----- SOURCE MATERIAL -----

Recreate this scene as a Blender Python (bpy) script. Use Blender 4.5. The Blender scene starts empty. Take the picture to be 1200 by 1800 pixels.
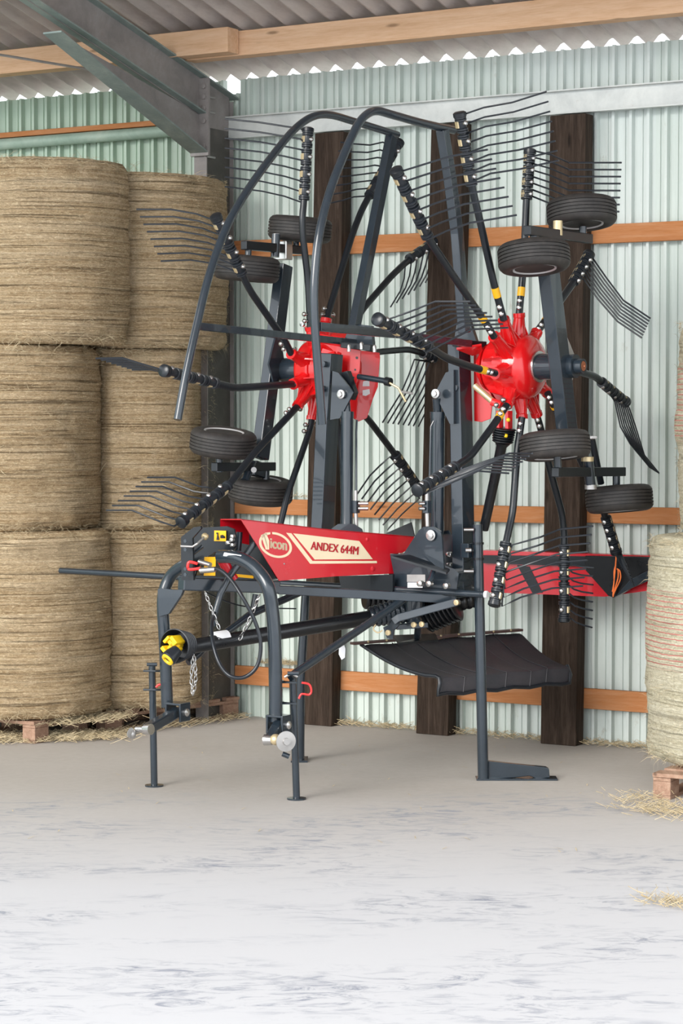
import bpy, math, random
from mathutils import Vector, Matrix, noise
random.seed(7)
scene = bpy.context.scene
V = Vector

# ------------------------------------------------------------------ camera
F_PX, CAM_H = 4000.0, 2.05
PITCH = math.atan(165 / F_PX)
cam_data = bpy.data.cameras.new('camera')
cam = bpy.data.objects.new('camera', cam_data)
scene.collection.objects.link(cam)
cam_data.sensor_fit = 'VERTICAL'
cam_data.sensor_height = 24.0
cam_data.lens = 24.0 * F_PX / 1800.0
cam_data.clip_end = 300
cam.location = (0, 0, CAM_H)
cam.rotation_euler = (math.pi / 2 - PITCH, 0, 0)
scene.camera = cam

# ------------------------------------------------------------------ light
scene.view_settings.view_transform = 'Standard'
scene.view_settings.look = 'None'
scene.view_settings.gamma = 1
scene.view_settings.use_curve_mapping = False
scene.view_settings.exposure = 0.95
world = bpy.data.worlds.new('overcast_sky')
scene.world = world
world.use_nodes = True
bg = world.node_tree.nodes['Background']
bg.inputs[0].default_value = (0.91, 0.955, 1.0, 1)
bg.inputs[1].default_value = 1.45
sun_data = bpy.data.lights.new('hazy_sun', 'SUN')
sun_data.energy = 1.7
sun_data.angle = math.radians(30)
sun_data.color = (1.0, 0.96, 0.9)
sun = bpy.data.objects.new('hazy_sun', sun_data)
scene.collection.objects.link(sun)
sun.rotation_euler = V((-0.75, -1.0, 0.55)).to_track_quat('Z', 'Y').to_euler()

# ------------------------------------------------------------------ measuring helpers
def ray(x, y):
    v = (900 - y) / F_PX
    return V(((x - 600) / F_PX, math.cos(PITCH) + v * math.sin(PITCH), -math.sin(PITCH) + v * math.cos(PITCH)))
def P(x, y, d):
    r = ray(x, y)
    return V((0, 0, CAM_H)) + r * (d / r.y)
def on_plane(x, y, c, n):
    r = ray(x, y)
    o = V((0, 0, CAM_H))
    return o + r * ((c - o).dot(n) / r.dot(n))
# building frame: s along the back wall, o out of it towards the open front, h up
TH = math.radians(30.7)
BO = V((1.4506, 14.377, 0))
BS = V((math.cos(TH), -math.sin(TH), 0))
BN = V((-math.sin(TH), -math.cos(TH), 0))
def B(s, o, h):
    return BO + BS * s + BN * o + V((0, 0, h))
BMAT = Matrix.Translation(BO) @ Matrix.Rotation(-TH, 4, 'Z')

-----

All of the lines above should be retyped precisely, apart from the pictures.

Recreate this scene as a Blender Python (bpy) script. Use Blender 4.5. The Blender scene starts empty. Take the picture to be 1200 by 1800 pixels.
import bpy, math, random
from mathutils import Vector, Matrix, noise
random.seed(7)
scene = bpy.context.scene
V = Vector

# ------------------------------------------------------------------ camera
F_PX, CAM_H = 4000.0, 2.05
PITCH = math.atan(165 / F_PX)
cam_data = bpy.data.cameras.new('camera')
cam = bpy.data.objects.new('camera', cam_data)
scene.collection.objects.link(cam)
cam_data.sensor_fit = 'VERTICAL'
cam_data.sensor_height = 24.0
cam_data.lens = 24.0 * F_PX / 1800.0
cam_data.clip_end = 300
cam.location = (0, 0, CAM_H)
cam.rotation_euler = (math.pi / 2 - PITCH, 0, 0)
scene.camera = cam

# ------------------------------------------------------------------ light
scene.view_settings.view_transform = 'Standard'
scene.view_settings.look = 'None'
scene.view_settings.gamma = 1
scene.view_settings.use_curve_mapping = False
scene.view_settings.exposure = 0.95
world = bpy.data.worlds.new('overcast_sky')
scene.world = world
world.use_nodes = True
bg = world.node_tree.nodes['Background']
bg.inputs[0].default_value = (0.91, 0.955, 1.0, 1)
bg.inputs[1].default_value = 1.45
sun_data = bpy.data.lights.new('hazy_sun', 'SUN')
sun_data.energy = 1.7
sun_data.angle = math.radians(30)
sun_data.color = (1.0, 0.96, 0.9)
sun = bpy.data.objects.new('hazy_sun', sun_data)
scene.collection.objects.link(sun)
sun.rotation_euler = V((-0.75, -1.0, 0.55)).to_track_quat('Z', 'Y').to_euler()

# ------------------------------------------------------------------ measuring helpers
def ray(x, y):
    v = (900 - y) / F_PX
    return V(((x - 600) / F_PX, math.cos(PITCH) + v * math.sin(PITCH), -math.sin(PITCH) + v * math.cos(PITCH)))
def P(x, y, d):
    r = ray(x, y)
    return V((0, 0, CAM_H)) + r * (d / r.y)
def on_plane(x, y, c, n):
    r = ray(x, y)
    o = V((0, 0, CAM_H))
    return o + r * ((c - o).dot(n) / r.dot(n))
# building frame: s along the back wall, o out of it towards the open front, h up
TH = math.radians(30.7)
BO = V((1.4506, 14.377, 0))
BS = V((math.cos(TH), -math.sin(TH), 0))
BN = V((-math.sin(TH), -math.cos(TH), 0))
def B(s, o, h):
    return BO + BS * s + BN * o + V((0, 0, h))
BMAT = Matrix.Translation(BO) @ Matrix.Rotation(-TH, 4, 'Z')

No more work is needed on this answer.